Young people want civic education in Northern Ireland schools

Young people share their demands for a better future at SDLP conference coffee chat
Young people share their demands for a better future at SDLP conference coffee chat

Young people want civic education in Northern Ireland schools
#CoffeeClub at #SDLP14 conference
by Allan Leonard for Northern Ireland Foundation
15 November 2014

Stratagem organised another set of sidebar coffee club conversations at the SDLP annual conference, Ramada Inn, Belfast. For the second time, I had two flipcharts with blank sheets to fill out the good, the bad and the ugly lessons from the Northern Ireland peace process. I commenced the discussion uncertain whether or not the responses would be similar as before.

In today’s session, the audience started in a particularly optimistic mood, with a long list of positive outcomes of the 1998 Good Friday Agreement.

This included the near complete end of political violence, increased tourism and new arrivals (particularly from elsewhere in Europe), demonstrating our increased diversity in society.

Combined with a generation of young people who have grown up in era of relative remarkable peace, there are more opportunities for mixing with others, one member of the audience remarked, though it was acknowledged that this may be more informally than through our public institutions.

We are not so apologetic about ourselves these days – more ready to be proud to tell others abroad that you are from Northern Ireland, no longer ashamed to be from that place.

Foreign investors agree, with undeniable increased investment in our economy. However, this is couched with the perspective that there are some pockets of society that do not feel they have benefitted from any peace dividend.

In common with the coffee club discussion at the UUP conference last month, the audience commented that we have stable government institutions, to a fault. Greater accessibility to locally elected representatives was praised as a benefit (wholly better than direct rule ministers from Westminster hopping in and out).

But this benefit was offset, it was suggested, by public cynicism that those in power aren’t truly motivated to address socio-economic issues.

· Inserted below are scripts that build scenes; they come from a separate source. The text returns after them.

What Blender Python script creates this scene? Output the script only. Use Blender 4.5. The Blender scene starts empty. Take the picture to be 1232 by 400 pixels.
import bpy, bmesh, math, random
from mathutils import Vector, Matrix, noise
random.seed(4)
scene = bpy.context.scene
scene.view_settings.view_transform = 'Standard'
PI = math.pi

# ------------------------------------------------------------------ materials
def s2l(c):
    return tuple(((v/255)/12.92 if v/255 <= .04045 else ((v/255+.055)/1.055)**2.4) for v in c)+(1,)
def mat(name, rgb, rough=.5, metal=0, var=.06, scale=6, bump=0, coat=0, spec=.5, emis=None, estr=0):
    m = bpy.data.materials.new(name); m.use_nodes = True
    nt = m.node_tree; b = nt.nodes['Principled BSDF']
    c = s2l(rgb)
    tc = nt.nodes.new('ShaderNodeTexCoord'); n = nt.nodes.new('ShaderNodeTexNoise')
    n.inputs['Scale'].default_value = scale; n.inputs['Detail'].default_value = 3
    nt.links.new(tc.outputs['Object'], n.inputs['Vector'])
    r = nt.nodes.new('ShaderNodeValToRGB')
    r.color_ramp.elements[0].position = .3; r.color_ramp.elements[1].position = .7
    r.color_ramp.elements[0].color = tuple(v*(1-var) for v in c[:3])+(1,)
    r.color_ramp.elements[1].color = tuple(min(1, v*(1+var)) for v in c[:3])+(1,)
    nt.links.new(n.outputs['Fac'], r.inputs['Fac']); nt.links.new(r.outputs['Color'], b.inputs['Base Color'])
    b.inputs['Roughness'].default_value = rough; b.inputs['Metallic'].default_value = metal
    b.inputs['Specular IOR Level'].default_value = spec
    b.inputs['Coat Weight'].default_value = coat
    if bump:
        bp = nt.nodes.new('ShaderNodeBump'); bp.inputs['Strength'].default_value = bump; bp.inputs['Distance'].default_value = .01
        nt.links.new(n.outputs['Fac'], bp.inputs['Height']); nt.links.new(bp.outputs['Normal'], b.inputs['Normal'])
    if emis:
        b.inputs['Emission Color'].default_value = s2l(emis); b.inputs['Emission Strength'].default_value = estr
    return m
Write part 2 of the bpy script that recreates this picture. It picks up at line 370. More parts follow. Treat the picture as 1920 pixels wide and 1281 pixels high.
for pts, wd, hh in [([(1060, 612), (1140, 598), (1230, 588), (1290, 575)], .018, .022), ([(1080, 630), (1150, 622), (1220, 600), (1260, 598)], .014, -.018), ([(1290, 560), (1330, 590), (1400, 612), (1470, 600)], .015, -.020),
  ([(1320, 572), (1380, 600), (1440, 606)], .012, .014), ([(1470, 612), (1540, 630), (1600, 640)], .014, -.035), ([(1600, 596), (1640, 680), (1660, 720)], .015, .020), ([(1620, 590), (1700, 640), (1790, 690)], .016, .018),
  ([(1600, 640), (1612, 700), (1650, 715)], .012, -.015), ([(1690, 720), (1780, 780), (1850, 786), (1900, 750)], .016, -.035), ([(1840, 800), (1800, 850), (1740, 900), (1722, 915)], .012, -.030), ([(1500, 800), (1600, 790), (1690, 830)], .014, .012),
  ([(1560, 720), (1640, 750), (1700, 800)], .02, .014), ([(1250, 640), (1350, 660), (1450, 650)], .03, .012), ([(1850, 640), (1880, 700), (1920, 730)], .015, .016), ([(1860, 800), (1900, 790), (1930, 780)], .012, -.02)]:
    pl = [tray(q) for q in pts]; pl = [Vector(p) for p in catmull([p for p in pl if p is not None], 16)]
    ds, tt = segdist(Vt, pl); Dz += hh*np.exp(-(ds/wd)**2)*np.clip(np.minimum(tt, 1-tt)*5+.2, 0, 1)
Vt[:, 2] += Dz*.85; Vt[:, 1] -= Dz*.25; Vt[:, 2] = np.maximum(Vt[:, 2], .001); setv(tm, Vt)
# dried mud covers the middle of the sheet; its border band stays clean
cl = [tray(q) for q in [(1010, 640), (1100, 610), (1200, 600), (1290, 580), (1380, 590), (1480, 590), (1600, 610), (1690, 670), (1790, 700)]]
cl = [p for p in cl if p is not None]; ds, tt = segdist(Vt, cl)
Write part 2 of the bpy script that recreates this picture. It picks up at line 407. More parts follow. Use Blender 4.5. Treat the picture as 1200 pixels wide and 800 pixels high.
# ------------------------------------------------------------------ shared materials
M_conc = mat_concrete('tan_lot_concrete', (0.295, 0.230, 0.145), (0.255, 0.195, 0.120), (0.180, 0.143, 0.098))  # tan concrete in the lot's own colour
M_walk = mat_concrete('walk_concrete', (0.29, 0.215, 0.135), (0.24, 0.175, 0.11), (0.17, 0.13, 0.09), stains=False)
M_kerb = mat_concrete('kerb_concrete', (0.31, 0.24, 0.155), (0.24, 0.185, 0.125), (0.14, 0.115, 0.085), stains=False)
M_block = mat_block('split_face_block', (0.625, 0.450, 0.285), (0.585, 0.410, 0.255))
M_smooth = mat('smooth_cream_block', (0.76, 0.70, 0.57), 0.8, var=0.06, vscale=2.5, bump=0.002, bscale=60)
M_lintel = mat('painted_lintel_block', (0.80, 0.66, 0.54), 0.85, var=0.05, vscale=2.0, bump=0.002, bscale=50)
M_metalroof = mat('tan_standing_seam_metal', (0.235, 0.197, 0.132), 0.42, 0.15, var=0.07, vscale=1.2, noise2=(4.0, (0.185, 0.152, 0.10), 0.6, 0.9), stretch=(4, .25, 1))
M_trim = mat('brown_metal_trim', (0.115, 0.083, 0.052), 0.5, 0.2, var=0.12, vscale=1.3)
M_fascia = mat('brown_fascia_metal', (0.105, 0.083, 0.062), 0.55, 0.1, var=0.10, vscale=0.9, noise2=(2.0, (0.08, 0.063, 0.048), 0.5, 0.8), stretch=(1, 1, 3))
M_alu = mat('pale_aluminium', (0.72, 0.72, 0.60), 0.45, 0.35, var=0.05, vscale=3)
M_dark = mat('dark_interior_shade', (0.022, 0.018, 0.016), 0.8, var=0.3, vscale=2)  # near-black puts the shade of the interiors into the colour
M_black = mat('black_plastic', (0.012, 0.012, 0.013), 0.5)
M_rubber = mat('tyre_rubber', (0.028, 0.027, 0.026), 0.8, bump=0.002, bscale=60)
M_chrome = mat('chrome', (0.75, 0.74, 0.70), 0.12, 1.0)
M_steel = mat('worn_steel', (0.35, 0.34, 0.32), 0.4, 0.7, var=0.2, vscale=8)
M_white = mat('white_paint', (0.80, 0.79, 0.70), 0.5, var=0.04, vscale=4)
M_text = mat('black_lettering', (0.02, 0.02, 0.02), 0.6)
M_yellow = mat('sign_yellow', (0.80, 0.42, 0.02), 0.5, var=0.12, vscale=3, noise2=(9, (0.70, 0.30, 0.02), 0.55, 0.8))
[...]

A lack of collective political vision for Northern Ireland compounds this. Here, I informed the participants how the Greek-Cypriot and Turkish-Cypriot communities of Nicosia (which is physically completely separated by walls that are monitored by a UN peace keeping patrol) are working to a Nicosia Master Plan that was authored near 30 years ago, recognising that it will take several generations to achieve their shared vision.

Young people in the audience commented about the lack of citizenship education in Northern Ireland’s school curriculum. Even where there is scope in the lesson plans to learn about history here and abroad (e.g. the civil rights campaign in the USA), these young persons’ experience has been that teachers and schools will pick and choose which elements to present to their pupils.

I replied that again in the case of Nicosia, there is an organisation called the Association for Historical Dialogue and Research (AHDR), where the two communities come together to discuss lesson plans that can be presented to ‘the other’, on both sides of the physical divide. There may never be a common text book, but the lesson is a demonstrated willingness to learn another community’s perspective.

Likewise, we concluded this coffee chat with a home grown example – an outcome of the Troubled Images project (a massive photo digitisation project of over 3,000 images related to the Troubles) was an education resource that presented various images, placed in historical context, with questions that challenge the pupil to explore how someone outside their own community might react.

Positively, this Troubled Images resource was readily adopted by many schools in the Republic of Ireland; schools in Northern Ireland, the source of the material, were more reluctant to present this.

The clear message form today’s session is that young people are actually asking for this knowledge, so they can become better informed citizens and leaders of the society they live in.